Semiconductor doping process

The patented procedure is able to produce high doping junctions in semiconductors through an innovative process, alternative to ion implantation.

It is a cheap process, suitable for micro-/nanoelectronics and high-precision sensing applications.

How does it work?

The current techniques for doping semiconductors are afflicted by various problems that have limited their use, for example in nanoelectronics applications. Ionic implantation and subsequent heat treatment (annealing), besides having a considerable impact on costs, does not always lend itself to production processes.
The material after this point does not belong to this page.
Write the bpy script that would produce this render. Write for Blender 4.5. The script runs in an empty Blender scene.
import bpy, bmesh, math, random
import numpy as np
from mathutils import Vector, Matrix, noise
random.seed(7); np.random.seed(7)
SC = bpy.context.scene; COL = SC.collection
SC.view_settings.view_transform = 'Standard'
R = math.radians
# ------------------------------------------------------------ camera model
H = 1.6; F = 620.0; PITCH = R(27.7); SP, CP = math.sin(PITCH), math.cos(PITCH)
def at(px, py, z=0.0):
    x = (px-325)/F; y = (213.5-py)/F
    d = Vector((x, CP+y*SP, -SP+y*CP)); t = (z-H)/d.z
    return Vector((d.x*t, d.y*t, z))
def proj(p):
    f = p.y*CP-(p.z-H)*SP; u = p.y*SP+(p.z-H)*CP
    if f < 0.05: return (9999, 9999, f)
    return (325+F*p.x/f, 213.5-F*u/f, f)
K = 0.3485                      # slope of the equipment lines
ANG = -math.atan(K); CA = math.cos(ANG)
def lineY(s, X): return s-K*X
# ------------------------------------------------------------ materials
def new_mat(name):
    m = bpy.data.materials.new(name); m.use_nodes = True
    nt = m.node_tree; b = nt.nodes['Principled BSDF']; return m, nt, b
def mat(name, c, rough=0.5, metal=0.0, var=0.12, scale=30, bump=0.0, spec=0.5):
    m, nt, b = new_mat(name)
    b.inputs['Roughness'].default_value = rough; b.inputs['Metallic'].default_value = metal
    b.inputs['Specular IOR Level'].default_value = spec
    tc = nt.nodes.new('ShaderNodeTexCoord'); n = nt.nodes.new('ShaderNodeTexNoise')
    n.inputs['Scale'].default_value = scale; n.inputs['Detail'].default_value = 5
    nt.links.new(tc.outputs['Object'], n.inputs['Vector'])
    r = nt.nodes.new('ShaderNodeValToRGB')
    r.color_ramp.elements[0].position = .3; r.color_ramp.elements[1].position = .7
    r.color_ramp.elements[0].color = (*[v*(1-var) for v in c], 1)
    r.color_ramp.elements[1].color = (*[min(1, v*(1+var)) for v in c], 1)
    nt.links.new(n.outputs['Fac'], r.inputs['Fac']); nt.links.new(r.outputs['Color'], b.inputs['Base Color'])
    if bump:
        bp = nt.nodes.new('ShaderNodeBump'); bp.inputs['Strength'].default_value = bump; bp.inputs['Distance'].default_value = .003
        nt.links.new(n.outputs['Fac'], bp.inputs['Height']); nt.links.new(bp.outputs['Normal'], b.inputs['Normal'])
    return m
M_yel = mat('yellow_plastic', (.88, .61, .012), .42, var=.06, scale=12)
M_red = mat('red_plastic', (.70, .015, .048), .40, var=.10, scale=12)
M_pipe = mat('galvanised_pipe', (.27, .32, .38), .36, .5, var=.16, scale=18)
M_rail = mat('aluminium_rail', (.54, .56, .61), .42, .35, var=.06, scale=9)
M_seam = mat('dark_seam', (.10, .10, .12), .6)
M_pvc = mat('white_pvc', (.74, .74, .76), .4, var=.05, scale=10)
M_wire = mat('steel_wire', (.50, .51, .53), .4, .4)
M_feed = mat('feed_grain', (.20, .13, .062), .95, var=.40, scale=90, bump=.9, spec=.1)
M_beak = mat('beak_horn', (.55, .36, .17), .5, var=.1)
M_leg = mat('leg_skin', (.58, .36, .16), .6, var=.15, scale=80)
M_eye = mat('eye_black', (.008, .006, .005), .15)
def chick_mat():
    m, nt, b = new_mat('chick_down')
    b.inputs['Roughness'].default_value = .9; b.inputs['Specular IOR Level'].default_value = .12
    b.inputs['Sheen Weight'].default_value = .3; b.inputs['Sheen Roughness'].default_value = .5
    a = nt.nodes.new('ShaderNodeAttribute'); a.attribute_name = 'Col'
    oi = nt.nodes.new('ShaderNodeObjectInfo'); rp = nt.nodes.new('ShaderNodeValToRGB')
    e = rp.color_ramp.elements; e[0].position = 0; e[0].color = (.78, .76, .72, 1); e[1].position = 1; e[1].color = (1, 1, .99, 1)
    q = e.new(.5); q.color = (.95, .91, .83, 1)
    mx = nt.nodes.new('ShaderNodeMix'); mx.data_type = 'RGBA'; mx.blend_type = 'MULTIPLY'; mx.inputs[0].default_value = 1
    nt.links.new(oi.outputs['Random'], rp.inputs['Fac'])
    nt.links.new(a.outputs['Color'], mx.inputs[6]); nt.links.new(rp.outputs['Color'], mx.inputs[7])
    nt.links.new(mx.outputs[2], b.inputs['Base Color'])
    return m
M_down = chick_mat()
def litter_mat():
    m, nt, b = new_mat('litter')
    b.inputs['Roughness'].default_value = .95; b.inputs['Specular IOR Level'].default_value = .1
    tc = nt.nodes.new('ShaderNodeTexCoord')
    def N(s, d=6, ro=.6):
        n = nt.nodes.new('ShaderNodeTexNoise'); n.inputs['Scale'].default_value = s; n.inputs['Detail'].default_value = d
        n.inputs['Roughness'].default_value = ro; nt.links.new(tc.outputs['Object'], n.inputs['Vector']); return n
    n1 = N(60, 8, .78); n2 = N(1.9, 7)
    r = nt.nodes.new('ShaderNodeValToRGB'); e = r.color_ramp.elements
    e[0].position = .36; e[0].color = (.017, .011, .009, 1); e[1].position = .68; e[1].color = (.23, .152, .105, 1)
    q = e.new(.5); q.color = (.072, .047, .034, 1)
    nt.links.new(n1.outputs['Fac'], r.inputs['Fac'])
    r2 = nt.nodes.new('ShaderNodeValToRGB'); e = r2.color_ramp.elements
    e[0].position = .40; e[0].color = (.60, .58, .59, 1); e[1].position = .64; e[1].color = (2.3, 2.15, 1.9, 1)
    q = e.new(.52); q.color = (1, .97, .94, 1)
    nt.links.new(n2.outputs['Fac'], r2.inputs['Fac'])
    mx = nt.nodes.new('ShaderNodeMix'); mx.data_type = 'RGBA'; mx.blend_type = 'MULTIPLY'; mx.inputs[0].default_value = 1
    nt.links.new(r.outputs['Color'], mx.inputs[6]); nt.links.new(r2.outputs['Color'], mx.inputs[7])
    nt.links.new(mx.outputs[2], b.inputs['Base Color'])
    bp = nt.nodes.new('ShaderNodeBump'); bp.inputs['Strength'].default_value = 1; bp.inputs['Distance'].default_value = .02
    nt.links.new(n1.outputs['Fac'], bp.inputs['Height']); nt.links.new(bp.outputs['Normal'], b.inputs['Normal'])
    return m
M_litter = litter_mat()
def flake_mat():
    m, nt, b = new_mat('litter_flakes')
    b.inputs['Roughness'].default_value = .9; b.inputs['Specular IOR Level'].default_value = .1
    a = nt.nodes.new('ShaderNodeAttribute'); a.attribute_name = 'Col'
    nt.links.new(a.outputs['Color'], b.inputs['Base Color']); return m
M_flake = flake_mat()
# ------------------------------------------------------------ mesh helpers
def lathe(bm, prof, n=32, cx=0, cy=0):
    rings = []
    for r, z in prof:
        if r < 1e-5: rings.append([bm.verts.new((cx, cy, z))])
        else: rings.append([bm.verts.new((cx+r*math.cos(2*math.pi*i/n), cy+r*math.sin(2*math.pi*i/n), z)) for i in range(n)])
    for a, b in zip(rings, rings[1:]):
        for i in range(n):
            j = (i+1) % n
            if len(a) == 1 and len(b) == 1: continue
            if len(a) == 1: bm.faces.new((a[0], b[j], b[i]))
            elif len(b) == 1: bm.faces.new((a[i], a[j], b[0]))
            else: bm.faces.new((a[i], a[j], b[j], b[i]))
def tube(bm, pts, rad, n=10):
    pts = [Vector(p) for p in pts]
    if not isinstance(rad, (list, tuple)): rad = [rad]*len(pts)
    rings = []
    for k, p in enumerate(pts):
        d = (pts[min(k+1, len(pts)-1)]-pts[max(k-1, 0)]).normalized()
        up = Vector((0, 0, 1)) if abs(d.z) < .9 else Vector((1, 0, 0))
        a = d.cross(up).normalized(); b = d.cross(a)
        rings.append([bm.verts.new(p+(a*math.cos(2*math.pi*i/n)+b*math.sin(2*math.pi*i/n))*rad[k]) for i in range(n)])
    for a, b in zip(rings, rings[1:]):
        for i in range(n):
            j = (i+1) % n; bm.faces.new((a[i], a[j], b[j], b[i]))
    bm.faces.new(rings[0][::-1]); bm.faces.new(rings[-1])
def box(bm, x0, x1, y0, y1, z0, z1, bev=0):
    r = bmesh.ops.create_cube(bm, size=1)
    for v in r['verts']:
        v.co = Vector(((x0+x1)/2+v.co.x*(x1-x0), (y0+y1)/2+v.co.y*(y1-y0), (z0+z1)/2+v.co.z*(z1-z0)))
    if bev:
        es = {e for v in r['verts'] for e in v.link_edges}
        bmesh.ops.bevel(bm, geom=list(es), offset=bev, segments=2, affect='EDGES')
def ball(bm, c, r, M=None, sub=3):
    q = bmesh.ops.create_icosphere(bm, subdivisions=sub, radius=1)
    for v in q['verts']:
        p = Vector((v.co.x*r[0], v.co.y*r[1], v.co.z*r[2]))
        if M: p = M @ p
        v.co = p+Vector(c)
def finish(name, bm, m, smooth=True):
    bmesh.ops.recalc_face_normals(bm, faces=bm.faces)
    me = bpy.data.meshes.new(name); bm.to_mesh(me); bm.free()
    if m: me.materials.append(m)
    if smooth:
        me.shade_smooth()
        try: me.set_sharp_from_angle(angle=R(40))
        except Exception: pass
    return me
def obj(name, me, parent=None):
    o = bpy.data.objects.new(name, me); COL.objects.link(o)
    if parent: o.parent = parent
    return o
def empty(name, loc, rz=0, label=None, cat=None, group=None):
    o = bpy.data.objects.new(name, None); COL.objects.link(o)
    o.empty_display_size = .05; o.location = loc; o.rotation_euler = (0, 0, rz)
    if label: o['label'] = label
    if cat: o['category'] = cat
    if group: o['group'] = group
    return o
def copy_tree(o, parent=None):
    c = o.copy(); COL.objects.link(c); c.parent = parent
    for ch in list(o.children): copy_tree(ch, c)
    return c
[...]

This innovative process is instead able to create a high doping surface thanks to the application of laser melting to the sequence of deposits (protective film and source). While cooling after a laser pulsation, there is crystalline regrowth of the molten germanium and the transition to a coherent crystalline phase of the deposited protective film. This transformation makes it possible to control the thickness of the layer and the concentration of the dopant element in the contact, while protecting it from the atmosphere and limiting its diffusion outwards, through a cheaper process. A prototype of a hyper-pure germanium diode (HPGe) has been developed to apply this process over larger areas.

Applications

• Hyper-pure germanium (HPGe) radiation detectors;
• Semiconductor-based particle and/or radiation detectors;
• Microelectronics and nanoelectronics;
• Opto-electronic applications.

Advantages

• Reduced costs compared to the ionic system;
• High electrical activation;
• It preserves the purity of the underlying material;
• Applicable to a large number of dopants, including those sensitive to atmosphere;
• Elimination of dopant out-diffusion;
• Possibility of varying dopant concentration and contact thickness;
• Possibility to create ultra-shallow junctions.